§ REQUIREMENTS
Print all the data, keeping every line exactly as it is.

§ DATASET CONTENT
* Start *

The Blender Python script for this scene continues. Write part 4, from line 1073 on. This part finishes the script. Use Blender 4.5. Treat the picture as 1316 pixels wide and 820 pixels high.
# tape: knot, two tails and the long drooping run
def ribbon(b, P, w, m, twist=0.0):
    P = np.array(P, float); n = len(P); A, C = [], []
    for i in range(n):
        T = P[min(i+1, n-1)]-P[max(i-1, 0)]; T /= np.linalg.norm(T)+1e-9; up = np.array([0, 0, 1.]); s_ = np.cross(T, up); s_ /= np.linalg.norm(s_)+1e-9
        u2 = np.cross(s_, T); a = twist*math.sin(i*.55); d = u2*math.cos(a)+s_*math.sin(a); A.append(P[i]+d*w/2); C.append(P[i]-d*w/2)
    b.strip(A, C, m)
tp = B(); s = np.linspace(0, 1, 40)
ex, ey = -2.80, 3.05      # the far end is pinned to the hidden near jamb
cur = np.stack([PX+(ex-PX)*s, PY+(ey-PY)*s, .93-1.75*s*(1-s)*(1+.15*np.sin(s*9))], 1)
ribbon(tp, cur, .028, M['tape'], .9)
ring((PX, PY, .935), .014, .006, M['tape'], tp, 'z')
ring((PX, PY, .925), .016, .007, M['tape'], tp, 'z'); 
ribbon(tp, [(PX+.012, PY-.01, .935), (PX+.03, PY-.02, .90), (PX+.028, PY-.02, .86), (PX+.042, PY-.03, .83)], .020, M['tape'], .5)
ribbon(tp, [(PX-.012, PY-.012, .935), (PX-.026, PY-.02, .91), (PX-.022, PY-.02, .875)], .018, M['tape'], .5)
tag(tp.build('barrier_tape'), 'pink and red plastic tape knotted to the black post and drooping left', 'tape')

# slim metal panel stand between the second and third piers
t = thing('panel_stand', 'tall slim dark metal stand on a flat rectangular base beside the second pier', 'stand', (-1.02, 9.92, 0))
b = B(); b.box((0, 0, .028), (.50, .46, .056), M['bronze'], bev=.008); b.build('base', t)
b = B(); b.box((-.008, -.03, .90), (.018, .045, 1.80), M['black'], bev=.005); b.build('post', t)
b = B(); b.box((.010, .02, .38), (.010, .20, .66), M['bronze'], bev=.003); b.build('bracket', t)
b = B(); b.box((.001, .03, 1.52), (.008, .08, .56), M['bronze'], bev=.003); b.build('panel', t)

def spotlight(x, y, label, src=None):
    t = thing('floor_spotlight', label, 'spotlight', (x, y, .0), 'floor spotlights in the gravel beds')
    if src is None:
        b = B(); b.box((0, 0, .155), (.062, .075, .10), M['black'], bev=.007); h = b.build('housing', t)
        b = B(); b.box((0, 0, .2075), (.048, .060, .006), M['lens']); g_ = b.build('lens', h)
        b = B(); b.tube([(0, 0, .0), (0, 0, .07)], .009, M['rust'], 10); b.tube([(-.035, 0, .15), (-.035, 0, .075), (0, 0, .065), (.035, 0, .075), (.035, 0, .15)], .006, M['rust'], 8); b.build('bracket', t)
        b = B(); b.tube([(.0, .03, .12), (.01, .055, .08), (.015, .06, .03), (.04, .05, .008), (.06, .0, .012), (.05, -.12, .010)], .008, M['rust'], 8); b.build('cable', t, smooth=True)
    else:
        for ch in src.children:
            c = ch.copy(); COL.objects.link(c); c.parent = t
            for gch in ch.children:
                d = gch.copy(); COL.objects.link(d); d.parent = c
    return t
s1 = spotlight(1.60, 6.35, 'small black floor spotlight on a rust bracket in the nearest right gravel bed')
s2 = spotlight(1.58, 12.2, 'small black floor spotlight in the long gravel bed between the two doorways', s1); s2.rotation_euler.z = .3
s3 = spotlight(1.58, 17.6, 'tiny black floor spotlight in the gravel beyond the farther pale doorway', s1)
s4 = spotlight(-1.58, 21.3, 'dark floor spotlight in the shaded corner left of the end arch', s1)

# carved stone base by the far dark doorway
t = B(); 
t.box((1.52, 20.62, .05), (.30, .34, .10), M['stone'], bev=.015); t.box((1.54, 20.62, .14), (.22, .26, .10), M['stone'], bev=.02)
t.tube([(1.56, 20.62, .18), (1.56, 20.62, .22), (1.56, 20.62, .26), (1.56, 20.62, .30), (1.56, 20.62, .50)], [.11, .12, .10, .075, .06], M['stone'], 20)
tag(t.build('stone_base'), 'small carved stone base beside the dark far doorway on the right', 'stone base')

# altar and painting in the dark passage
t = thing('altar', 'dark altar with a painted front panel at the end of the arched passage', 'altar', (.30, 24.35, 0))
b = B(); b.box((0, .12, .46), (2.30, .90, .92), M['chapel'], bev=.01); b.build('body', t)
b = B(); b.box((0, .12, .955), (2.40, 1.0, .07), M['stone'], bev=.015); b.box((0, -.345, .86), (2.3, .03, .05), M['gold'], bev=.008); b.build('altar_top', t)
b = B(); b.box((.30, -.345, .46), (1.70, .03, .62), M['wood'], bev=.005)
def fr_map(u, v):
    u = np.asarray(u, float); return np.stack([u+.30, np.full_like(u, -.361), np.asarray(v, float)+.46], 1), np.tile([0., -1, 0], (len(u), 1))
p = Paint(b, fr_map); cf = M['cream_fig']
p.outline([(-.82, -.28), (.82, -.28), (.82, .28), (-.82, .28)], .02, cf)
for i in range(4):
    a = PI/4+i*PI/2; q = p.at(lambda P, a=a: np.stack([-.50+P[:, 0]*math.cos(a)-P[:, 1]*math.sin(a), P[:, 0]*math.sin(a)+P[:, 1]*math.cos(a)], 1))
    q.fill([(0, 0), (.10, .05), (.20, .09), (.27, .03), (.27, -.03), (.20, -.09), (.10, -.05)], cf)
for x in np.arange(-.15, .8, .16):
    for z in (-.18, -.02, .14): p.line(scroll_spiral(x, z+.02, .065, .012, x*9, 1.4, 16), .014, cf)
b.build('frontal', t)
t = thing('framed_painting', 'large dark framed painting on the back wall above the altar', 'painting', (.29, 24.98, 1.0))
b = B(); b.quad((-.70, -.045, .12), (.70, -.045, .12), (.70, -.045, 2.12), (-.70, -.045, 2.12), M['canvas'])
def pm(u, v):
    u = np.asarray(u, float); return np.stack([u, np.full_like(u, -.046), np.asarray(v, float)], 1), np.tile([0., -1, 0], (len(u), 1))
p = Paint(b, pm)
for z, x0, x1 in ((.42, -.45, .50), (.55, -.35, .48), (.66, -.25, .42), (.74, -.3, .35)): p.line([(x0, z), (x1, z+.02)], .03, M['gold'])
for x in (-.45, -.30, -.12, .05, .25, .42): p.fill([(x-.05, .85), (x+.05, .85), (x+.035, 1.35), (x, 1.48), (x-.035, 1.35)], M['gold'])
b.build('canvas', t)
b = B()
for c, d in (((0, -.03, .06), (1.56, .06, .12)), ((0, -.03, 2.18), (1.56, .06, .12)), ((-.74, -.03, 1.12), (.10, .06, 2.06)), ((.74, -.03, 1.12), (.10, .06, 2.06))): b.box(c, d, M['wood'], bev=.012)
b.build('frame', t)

* End *

§ ANSWER IN FULL
The Blender Python script for this scene continues. Write part 4, from line 1073 on. This part finishes the script. Use Blender 4.5. Treat the picture as 1316 pixels wide and 820 pixels high.
# tape: knot, two tails and the long drooping run
def ribbon(b, P, w, m, twist=0.0):
    P = np.array(P, float); n = len(P); A, C = [], []
    for i in range(n):
        T = P[min(i+1, n-1)]-P[max(i-1, 0)]; T /= np.linalg.norm(T)+1e-9; up = np.array([0, 0, 1.]); s_ = np.cross(T, up); s_ /= np.linalg.norm(s_)+1e-9
        u2 = np.cross(s_, T); a = twist*math.sin(i*.55); d = u2*math.cos(a)+s_*math.sin(a); A.append(P[i]+d*w/2); C.append(P[i]-d*w/2)
    b.strip(A, C, m)
tp = B(); s = np.linspace(0, 1, 40)
ex, ey = -2.80, 3.05      # the far end is pinned to the hidden near jamb
cur = np.stack([PX+(ex-PX)*s, PY+(ey-PY)*s, .93-1.75*s*(1-s)*(1+.15*np.sin(s*9))], 1)
ribbon(tp, cur, .028, M['tape'], .9)
ring((PX, PY, .935), .014, .006, M['tape'], tp, 'z')
ring((PX, PY, .925), .016, .007, M['tape'], tp, 'z'); 
ribbon(tp, [(PX+.012, PY-.01, .935), (PX+.03, PY-.02, .90), (PX+.028, PY-.02, .86), (PX+.042, PY-.03, .83)], .020, M['tape'], .5)
ribbon(tp, [(PX-.012, PY-.012, .935), (PX-.026, PY-.02, .91), (PX-.022, PY-.02, .875)], .018, M['tape'], .5)
tag(tp.build('barrier_tape'), 'pink and red plastic tape knotted to the black post and drooping left', 'tape')

# slim metal panel stand between the second and third piers
t = thing('panel_stand', 'tall slim dark metal stand on a flat rectangular base beside the second pier', 'stand', (-1.02, 9.92, 0))
b = B(); b.box((0, 0, .028), (.50, .46, .056), M['bronze'], bev=.008); b.build('base', t)
b = B(); b.box((-.008, -.03, .90), (.018, .045, 1.80), M['black'], bev=.005); b.build('post', t)
b = B(); b.box((.010, .02, .38), (.010, .20, .66), M['bronze'], bev=.003); b.build('bracket', t)
b = B(); b.box((.001, .03, 1.52), (.008, .08, .56), M['bronze'], bev=.003); b.build('panel', t)

def spotlight(x, y, label, src=None):
    t = thing('floor_spotlight', label, 'spotlight', (x, y, .0), 'floor spotlights in the gravel beds')
    if src is None:
        b = B(); b.box((0, 0, .155), (.062, .075, .10), M['black'], bev=.007); h = b.build('housing', t)
        b = B(); b.box((0, 0, .2075), (.048, .060, .006), M['lens']); g_ = b.build('lens', h)
        b = B(); b.tube([(0, 0, .0), (0, 0, .07)], .009, M['rust'], 10); b.tube([(-.035, 0, .15), (-.035, 0, .075), (0, 0, .065), (.035, 0, .075), (.035, 0, .15)], .006, M['rust'], 8); b.build('bracket', t)
        b = B(); b.tube([(.0, .03, .12), (.01, .055, .08), (.015, .06, .03), (.04, .05, .008), (.06, .0, .012), (.05, -.12, .010)], .008, M['rust'], 8); b.build('cable', t, smooth=True)
    else:
        for ch in src.children:
            c = ch.copy(); COL.objects.link(c); c.parent = t
            for gch in ch.children:
                d = gch.copy(); COL.objects.link(d); d.parent = c
    return t
s1 = spotlight(1.60, 6.35, 'small black floor spotlight on a rust bracket in the nearest right gravel bed')
s2 = spotlight(1.58, 12.2, 'small black floor spotlight in the long gravel bed between the two doorways', s1); s2.rotation_euler.z = .3
s3 = spotlight(1.58, 17.6, 'tiny black floor spotlight in the gravel beyond the farther pale doorway', s1)
s4 = spotlight(-1.58, 21.3, 'dark floor spotlight in the shaded corner left of the end arch', s1)

# carved stone base by the far dark doorway
t = B(); 
t.box((1.52, 20.62, .05), (.30, .34, .10), M['stone'], bev=.015); t.box((1.54, 20.62, .14), (.22, .26, .10), M['stone'], bev=.02)
t.tube([(1.56, 20.62, .18), (1.56, 20.62, .22), (1.56, 20.62, .26), (1.56, 20.62, .30), (1.56, 20.62, .50)], [.11, .12, .10, .075, .06], M['stone'], 20)
tag(t.build('stone_base'), 'small carved stone base beside the dark far doorway on the right', 'stone base')

# altar and painting in the dark passage
t = thing('altar', 'dark altar with a painted front panel at the end of the arched passage', 'altar', (.30, 24.35, 0))
b = B(); b.box((0, .12, .46), (2.30, .90, .92), M['chapel'], bev=.01); b.build('body', t)
b = B(); b.box((0, .12, .955), (2.40, 1.0, .07), M['stone'], bev=.015); b.box((0, -.345, .86), (2.3, .03, .05), M['gold'], bev=.008); b.build('altar_top', t)
b = B(); b.box((.30, -.345, .46), (1.70, .03, .62), M['wood'], bev=.005)
def fr_map(u, v):
    u = np.asarray(u, float); return np.stack([u+.30, np.full_like(u, -.361), np.asarray(v, float)+.46], 1), np.tile([0., -1, 0], (len(u), 1))
p = Paint(b, fr_map); cf = M['cream_fig']
p.outline([(-.82, -.28), (.82, -.28), (.82, .28), (-.82, .28)], .02, cf)
for i in range(4):
    a = PI/4+i*PI/2; q = p.at(lambda P, a=a: np.stack([-.50+P[:, 0]*math.cos(a)-P[:, 1]*math.sin(a), P[:, 0]*math.sin(a)+P[:, 1]*math.cos(a)], 1))
    q.fill([(0, 0), (.10, .05), (.20, .09), (.27, .03), (.27, -.03), (.20, -.09), (.10, -.05)], cf)
for x in np.arange(-.15, .8, .16):
    for z in (-.18, -.02, .14): p.line(scroll_spiral(x, z+.02, .065, .012, x*9, 1.4, 16), .014, cf)
b.build('frontal', t)
t = thing('framed_painting', 'large dark framed painting on the back wall above the altar', 'painting', (.29, 24.98, 1.0))
b = B(); b.quad((-.70, -.045, .12), (.70, -.045, .12), (.70, -.045, 2.12), (-.70, -.045, 2.12), M['canvas'])
def pm(u, v):
    u = np.asarray(u, float); return np.stack([u, np.full_like(u, -.046), np.asarray(v, float)], 1), np.tile([0., -1, 0], (len(u), 1))
p = Paint(b, pm)
for z, x0, x1 in ((.42, -.45, .50), (.55, -.35, .48), (.66, -.25, .42), (.74, -.3, .35)): p.line([(x0, z), (x1, z+.02)], .03, M['gold'])
for x in (-.45, -.30, -.12, .05, .25, .42): p.fill([(x-.05, .85), (x+.05, .85), (x+.035, 1.35), (x, 1.48), (x-.035, 1.35)], M['gold'])
b.build('canvas', t)
b = B()
for c, d in (((0, -.03, .06), (1.56, .06, .12)), ((0, -.03, 2.18), (1.56, .06, .12)), ((-.74, -.03, 1.12), (.10, .06, 2.06)), ((.74, -.03, 1.12), (.10, .06, 2.06))): b.box(c, d, M['wood'], bev=.012)
b.build('frame', t)